"This Shaking Keeps Us Steady"

Excerpts from the Senior English Address by Lois Beckett '09

Lois Beckett

View a video of this speech and others from Commencement day.

For detailed reports on all the principal events of the week, including speech texts and audio and video recordings, please visit harvardmagazine.com/ commencement/2009.

As we assemble here today…it’s hard to imagine that an earthquake might ever shake these stately buildings. The ground of Harvard feels like steady ground. 

Freshman year, though, my friend from California would walk past these columns and towers and worry about earthquakes. I saw him looking up at the Old Cambridge Baptist Church. “That’s crazy,” he said. He had never seen a church steeple made of stone.

That was the first time it hit me: some people live in places where they can’t trust the ground they walk on—where they might wake up any morning with their beds shaking and their books tumbling from the shelves.

I wanted to tell my friend, “Dude—you’re in New England. The ground—it’s under control.”

I thought he should see these buildings as I saw them—the guardians of knowledge, historic and secure.

Turns out, the science of seismology got its start right here, in 1755, when Professor John Winthrop was awakened one morning by the “vehement agitation” of his bed. An earthquake had toppled the chimneys of Boston and broken the weather vane on Faneuil Hall. All the church steeples tilted to the side. Winthrop, professor of “natural philosophy,” decided to measure where the bricks from his chimney had landed and calculate their velocity. The next week, he gave a lecture on the subject in the college chapel.

“The causes of earthquakes are incessantly at work,” he told his listeners. “It may seem rather a wonder that we have no more earthquakes, rather than that we have so many.”

New England: maybe not so safe. 

Today is a day of celebration, a day to rejoice in what we have accomplished.…

But today is also a day of uncertainty… for everyone. Young or old, this year it has felt sometimes as if what we knew were falling down all around us.

The class of 2009 is graduating amidst a global financial crisis that few people—even at Harvard—saw coming. We’ve watched the collapse of the financial system ripple outwards, hitting the most vulnerable, leaving no place untouched. There are more problems, less money to address them.…

Sooner than most graduates, we’ve faced the realization that the world is unsteady, that so little of what we thought we could count on is guaranteed.

That’s what my friend from California understood already. He came from a place where they…think about what happens if you make a steeple of stones and they all come tumbling down. 

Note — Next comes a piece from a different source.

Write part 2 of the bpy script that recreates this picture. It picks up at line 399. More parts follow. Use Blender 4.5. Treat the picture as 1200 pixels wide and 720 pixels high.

There weren’t enough people, over the last years, who looked at America’s financial system and said, “Whoa, guys—are we sure this is structurally sound?”

It’s not easy to be the person who asks that question. But if none of us ask, we see where we end up. 

We Harvard kids are good at working within systems of power.…Many of us graduating today will continue to live as we’ve lived in college: overworked, underslept, running on caffeine and the buzz of accomplishment. As we race against our deadlines—piling brick atop brick—we’ll have few incentives to question what we’re building. Speaking truth to power isn’t easy—especially when power is giving you a paycheck. That’s true whether you work for an investment bank, or a charity, or a university.

But we are building our futures on shaky ground. We can’t forget that. 

Sometimes it feels like a struggle just to keep doing what we’re doing every day. But that’s not enough. We have to take responsibility for the systems in which we live and work—however difficult these systems are to understand, whatever risks we have to take to critique them. 

Hardest of all is finding the courage to do this—to make the effort and build something right—knowing that it might not last. That no building is earthquake proof. 

This is the kind of courage Theodore Roethke describes in his poem “The Waking.” It’s a poem I turn to when I’m not feeling so brave. Roethke writes: 

God bless the Ground! I shall walk
 softly there,

And learn by going where I have to

This shaking keeps me steady. I
 should know.

What falls away is always. And is

As we go out today, on the many paths of our future, I have no advice, just these words, part prophecy, part prayer. This shaking keeps us steady. What falls away is always, and is near.